Joint Bonds Needed to Save the Euro Says George Soros

April 11, 2013

All euro zone governments need to issue bonds jointly to ensure that the common currency survives the sovereign debt crisis, investor George Soros said on Tuesday.

Soros, a liberal philanthropist who rose to fame as an investor on a big bet against the British pound in 1992, said the sovereign debt crisis was “a tragedy of historic proportions” that only Germany can resolve by allowing for joint bond issuance in the common currency area.

If it refuses, it should instead choose to leave the euro, he added.

“There is a strong case for Germany to make a definitive choice whether to accept (joint) Eurobonds or to leave the euro,” Soros said in a speech at the University of Frankfurt.
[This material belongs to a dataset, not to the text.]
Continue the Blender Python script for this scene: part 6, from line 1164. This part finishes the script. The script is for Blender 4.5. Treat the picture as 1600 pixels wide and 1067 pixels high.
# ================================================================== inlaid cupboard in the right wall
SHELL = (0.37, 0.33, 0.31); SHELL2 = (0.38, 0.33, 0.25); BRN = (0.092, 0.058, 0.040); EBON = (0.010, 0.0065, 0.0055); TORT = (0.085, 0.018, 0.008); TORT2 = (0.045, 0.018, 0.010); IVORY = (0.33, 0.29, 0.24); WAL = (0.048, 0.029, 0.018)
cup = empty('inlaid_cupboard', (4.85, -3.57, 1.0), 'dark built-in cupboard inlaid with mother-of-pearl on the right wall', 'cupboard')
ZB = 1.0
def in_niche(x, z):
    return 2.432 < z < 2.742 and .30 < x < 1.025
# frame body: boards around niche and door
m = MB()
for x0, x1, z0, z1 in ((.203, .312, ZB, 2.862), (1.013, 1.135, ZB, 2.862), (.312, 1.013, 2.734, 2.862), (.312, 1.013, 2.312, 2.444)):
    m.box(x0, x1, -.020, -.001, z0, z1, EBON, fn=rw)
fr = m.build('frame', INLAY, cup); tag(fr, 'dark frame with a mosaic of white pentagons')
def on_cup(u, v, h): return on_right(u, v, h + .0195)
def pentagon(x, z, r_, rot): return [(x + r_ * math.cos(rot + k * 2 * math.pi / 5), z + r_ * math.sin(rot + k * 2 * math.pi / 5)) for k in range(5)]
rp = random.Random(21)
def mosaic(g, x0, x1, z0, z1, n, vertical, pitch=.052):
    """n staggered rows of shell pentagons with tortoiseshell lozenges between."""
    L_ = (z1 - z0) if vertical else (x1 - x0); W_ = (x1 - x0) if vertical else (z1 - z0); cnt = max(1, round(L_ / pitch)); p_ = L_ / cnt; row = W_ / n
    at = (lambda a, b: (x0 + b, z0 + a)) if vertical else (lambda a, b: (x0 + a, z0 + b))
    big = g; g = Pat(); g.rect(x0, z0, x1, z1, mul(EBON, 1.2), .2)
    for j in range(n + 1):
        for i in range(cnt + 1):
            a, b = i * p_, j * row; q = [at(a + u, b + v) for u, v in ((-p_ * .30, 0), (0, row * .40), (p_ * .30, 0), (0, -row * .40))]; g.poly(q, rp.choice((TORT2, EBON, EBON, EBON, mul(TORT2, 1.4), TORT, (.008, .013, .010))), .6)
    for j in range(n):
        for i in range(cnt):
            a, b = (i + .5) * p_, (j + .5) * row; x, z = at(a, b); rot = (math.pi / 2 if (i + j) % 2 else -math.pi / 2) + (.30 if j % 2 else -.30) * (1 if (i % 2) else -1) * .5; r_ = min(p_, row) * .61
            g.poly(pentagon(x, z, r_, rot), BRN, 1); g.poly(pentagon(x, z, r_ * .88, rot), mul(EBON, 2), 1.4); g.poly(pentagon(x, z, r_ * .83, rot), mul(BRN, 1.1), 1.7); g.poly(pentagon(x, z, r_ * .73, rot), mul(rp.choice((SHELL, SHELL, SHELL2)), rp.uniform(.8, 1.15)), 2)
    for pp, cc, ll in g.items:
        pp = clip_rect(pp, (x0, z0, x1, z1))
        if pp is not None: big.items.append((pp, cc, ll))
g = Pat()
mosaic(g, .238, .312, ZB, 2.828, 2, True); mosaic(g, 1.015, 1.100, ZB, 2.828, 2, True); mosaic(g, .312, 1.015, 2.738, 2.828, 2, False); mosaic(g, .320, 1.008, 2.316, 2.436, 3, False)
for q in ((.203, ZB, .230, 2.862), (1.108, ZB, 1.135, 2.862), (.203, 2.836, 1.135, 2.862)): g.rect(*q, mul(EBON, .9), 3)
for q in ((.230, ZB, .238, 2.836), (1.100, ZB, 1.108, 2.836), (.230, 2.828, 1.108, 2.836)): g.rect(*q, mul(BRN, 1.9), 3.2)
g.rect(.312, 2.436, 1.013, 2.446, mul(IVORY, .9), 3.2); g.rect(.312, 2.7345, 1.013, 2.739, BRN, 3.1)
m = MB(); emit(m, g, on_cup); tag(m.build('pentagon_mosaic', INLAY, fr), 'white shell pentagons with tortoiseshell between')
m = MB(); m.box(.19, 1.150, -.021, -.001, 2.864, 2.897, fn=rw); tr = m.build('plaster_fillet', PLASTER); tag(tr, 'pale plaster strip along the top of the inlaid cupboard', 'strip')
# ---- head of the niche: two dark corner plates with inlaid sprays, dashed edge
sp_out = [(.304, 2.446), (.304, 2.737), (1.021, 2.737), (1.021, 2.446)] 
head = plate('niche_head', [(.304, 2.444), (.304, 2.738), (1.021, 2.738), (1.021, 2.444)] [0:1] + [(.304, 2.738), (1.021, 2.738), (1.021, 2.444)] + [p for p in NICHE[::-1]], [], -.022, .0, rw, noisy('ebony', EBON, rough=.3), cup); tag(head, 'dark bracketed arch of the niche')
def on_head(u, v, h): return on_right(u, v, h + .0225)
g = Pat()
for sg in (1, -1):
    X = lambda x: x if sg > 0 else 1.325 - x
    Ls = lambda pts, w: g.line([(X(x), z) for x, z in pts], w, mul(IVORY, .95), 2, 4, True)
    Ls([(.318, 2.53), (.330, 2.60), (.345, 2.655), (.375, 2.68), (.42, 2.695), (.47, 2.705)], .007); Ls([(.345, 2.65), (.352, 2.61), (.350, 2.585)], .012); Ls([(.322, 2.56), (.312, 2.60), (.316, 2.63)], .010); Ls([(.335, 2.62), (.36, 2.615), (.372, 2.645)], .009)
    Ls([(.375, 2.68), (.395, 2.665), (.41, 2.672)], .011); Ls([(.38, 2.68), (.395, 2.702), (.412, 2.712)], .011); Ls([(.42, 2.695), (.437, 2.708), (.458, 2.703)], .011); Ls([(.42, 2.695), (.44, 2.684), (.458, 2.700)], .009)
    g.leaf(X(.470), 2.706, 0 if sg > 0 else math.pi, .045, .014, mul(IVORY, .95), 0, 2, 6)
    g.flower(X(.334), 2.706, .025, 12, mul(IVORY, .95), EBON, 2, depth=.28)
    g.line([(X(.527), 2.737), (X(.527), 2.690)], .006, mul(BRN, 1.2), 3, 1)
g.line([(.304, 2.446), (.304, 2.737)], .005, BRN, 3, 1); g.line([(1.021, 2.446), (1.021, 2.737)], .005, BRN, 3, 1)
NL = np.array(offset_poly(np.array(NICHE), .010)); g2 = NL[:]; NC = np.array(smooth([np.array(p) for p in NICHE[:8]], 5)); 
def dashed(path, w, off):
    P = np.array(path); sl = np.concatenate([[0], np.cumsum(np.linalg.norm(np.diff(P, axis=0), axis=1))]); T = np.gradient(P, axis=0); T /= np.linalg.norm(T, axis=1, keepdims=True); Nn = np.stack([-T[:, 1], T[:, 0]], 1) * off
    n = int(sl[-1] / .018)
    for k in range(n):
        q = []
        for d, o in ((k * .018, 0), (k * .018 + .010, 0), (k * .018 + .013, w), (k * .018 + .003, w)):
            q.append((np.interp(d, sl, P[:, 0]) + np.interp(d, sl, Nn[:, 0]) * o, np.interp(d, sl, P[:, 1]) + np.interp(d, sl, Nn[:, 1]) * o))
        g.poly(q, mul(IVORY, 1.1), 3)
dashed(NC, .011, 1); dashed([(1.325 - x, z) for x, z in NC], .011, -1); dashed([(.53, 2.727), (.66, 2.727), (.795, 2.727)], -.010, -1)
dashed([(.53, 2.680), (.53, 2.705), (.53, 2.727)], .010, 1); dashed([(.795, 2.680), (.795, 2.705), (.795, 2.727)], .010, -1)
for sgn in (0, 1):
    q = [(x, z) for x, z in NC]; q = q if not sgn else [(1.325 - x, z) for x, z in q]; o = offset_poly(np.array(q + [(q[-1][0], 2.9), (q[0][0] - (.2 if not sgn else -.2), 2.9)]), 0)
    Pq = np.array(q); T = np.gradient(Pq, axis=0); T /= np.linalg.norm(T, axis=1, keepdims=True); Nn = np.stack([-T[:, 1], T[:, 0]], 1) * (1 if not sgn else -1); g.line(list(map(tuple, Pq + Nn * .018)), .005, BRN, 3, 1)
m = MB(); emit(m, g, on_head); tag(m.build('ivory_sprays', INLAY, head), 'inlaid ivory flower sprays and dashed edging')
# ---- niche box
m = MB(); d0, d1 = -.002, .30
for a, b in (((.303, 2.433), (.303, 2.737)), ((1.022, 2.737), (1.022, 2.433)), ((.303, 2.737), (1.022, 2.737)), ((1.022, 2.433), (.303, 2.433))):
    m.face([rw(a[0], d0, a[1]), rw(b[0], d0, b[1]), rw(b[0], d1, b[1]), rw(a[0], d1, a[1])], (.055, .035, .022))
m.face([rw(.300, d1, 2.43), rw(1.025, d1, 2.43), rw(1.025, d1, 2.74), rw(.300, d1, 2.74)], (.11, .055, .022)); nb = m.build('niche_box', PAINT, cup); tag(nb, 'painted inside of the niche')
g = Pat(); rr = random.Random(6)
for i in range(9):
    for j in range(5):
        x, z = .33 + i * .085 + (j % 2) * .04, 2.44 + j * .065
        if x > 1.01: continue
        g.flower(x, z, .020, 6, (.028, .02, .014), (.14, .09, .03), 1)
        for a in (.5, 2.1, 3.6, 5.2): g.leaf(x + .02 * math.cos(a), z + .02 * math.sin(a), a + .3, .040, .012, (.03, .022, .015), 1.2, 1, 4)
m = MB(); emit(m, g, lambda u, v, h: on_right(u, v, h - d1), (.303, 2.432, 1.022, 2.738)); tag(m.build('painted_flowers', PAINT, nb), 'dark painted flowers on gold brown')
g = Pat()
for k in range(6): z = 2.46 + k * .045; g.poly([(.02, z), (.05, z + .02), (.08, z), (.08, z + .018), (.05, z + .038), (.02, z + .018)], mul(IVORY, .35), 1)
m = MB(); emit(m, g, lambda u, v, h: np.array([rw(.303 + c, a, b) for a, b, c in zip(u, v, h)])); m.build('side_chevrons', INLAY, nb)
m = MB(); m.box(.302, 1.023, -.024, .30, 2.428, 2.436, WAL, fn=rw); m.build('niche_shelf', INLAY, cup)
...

“The danger of default would disappear and so would the risk premiums… Most of the seemingly intractable problems would vanish into thin air,” he added.

Northern European countries, especially Germany, but also other triple-A rated countries like the Netherlands, Luxembourg and Finland, have resisted suggestions that euro zone countries should start guaranteeing each others’ debt. They argue that this would reward the countries which have taken on large debt loads at the expense of the responsible ones.

Soros acknowledged that German government bond yields would rise if joint bonds were introduced. But he said this would be more than offset by the indirect benefits of euro zone periphery returning to growth.

Soros also said the link between the cost of sovereign debt and bank debt – which the EU and the European Central Bank have been trying to break – will be reinforced after large depositors in two Cypriot banks were forced to take a hit as part of the bailout agreed with its European partners and the International Monetary Fund.

As a result, peripheral countries will have an even harder time finding credit, which in turn means continued misery, Soros said.